That is a very considerable group of industries. They comprise, probably at the present time, 21/4 millions of adult males. Two and a quarter millions of adult males are, roughly speaking, one-third of the population of these three kingdoms engaged in purely industrial work; that is to say, excluding commercial, professional, agricultural, and domestic occupations. Of the remaining two-thirds of the industrial population, nearly one-half are employed in the textile trades, in mining, on the railways, in the merchant marine, and in other trades, which either do not present the same features of unemployment which we see in these precarious trades, or which, by the adoption of short time or other arrangements, avoid the total discharge of a proportion of workmen from time to time. So that this group of trades to which we propose to apply the system of unemployment insurance, roughly speaking, covers very nearly half of the whole field of unemployment; and that half is, on the whole, perhaps the worse half.
The financial and actuarial basis of the scheme has been very carefully studied by the light of all available information. The report of the actuarial authorities whom I have consulted leaves me in no doubt that, even after all allowance has been made for the fact that unemployment may be more rife in the less organised and less highly skilled trades than in the trade unions who pay unemployment benefits—which is by no means certain—there is no doubt whatever that a financially sound scheme can be evolved which, in return for moderate contributions, will yield adequate benefits. I do not at this stage propose to offer any figures of contributions or benefits to the House. I confine myself to stating that we propose to aim at a scale of benefits which would be somewhat lower both in amount and in duration of payments, than that which the best-organised trade unions provide for their own members, but which, at the same time, should afford a substantial weekly payment extending over by far the greater part of the average period of unemployment of all unemployed persons in these trades.

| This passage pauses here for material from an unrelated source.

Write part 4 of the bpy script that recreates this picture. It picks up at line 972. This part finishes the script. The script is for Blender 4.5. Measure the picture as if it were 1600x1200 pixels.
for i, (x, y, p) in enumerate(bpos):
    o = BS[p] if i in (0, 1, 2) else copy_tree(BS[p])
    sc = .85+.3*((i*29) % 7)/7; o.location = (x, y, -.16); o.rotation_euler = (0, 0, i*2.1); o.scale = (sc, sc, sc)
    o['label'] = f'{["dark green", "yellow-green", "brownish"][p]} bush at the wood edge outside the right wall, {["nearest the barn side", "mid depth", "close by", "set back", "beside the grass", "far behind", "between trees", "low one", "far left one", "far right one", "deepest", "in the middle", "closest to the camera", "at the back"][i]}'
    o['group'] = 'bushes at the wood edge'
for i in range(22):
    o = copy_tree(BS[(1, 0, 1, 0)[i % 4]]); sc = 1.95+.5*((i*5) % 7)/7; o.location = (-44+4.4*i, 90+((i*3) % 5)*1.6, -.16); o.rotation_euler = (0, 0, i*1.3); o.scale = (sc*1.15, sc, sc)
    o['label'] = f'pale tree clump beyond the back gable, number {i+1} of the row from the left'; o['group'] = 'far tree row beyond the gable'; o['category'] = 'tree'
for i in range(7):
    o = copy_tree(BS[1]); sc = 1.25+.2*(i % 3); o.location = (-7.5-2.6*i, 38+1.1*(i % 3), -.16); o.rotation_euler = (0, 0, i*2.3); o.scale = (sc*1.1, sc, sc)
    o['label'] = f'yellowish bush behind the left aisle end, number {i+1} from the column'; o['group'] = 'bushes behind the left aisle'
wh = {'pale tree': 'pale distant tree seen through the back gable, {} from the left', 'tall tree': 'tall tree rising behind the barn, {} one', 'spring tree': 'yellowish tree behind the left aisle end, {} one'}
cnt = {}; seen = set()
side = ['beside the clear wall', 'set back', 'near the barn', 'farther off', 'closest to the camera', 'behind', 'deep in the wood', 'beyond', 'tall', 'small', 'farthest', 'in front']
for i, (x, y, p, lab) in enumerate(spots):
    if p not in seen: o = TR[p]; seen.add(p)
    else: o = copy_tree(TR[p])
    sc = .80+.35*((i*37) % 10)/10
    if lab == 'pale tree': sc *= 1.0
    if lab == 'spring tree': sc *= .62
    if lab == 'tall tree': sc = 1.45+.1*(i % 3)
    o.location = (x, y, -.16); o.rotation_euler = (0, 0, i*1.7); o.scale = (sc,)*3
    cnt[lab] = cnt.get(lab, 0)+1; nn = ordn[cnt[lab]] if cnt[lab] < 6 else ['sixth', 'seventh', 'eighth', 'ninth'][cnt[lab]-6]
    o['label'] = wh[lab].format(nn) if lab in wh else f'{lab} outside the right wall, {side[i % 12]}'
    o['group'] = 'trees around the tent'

In order to enable such a scale of benefits to be paid, we should have to raise a total sum of something between 5d. and 6d. per week per head, and this sum will be met by contributions, not necessarily equal, from the State, the workman, and the employer. For such sacrifices, which are certainly not extortionate, and which, fairly adjusted, will not hamper industry nor burden labour, nor cause an undue strain on public finance, we believe it possible to relieve a vast portion of our industrial population from a haunting and constant peril which gnaws the very heart of their prosperity and contentment.
The House will see the connection of this to the Labour Exchanges. The machinery of the insurance scheme has been closely studied, and, as at present advised, we should propose to follow the example of Germany in respect of Insurance Cards or Books, to which stamps will be affixed week by week. When a worker in an insured trade loses his employment, all he will have to do is to take his card to the Labour Exchange, which, working in conjunction with the Insurance Office, will find him a job or pay him his benefit.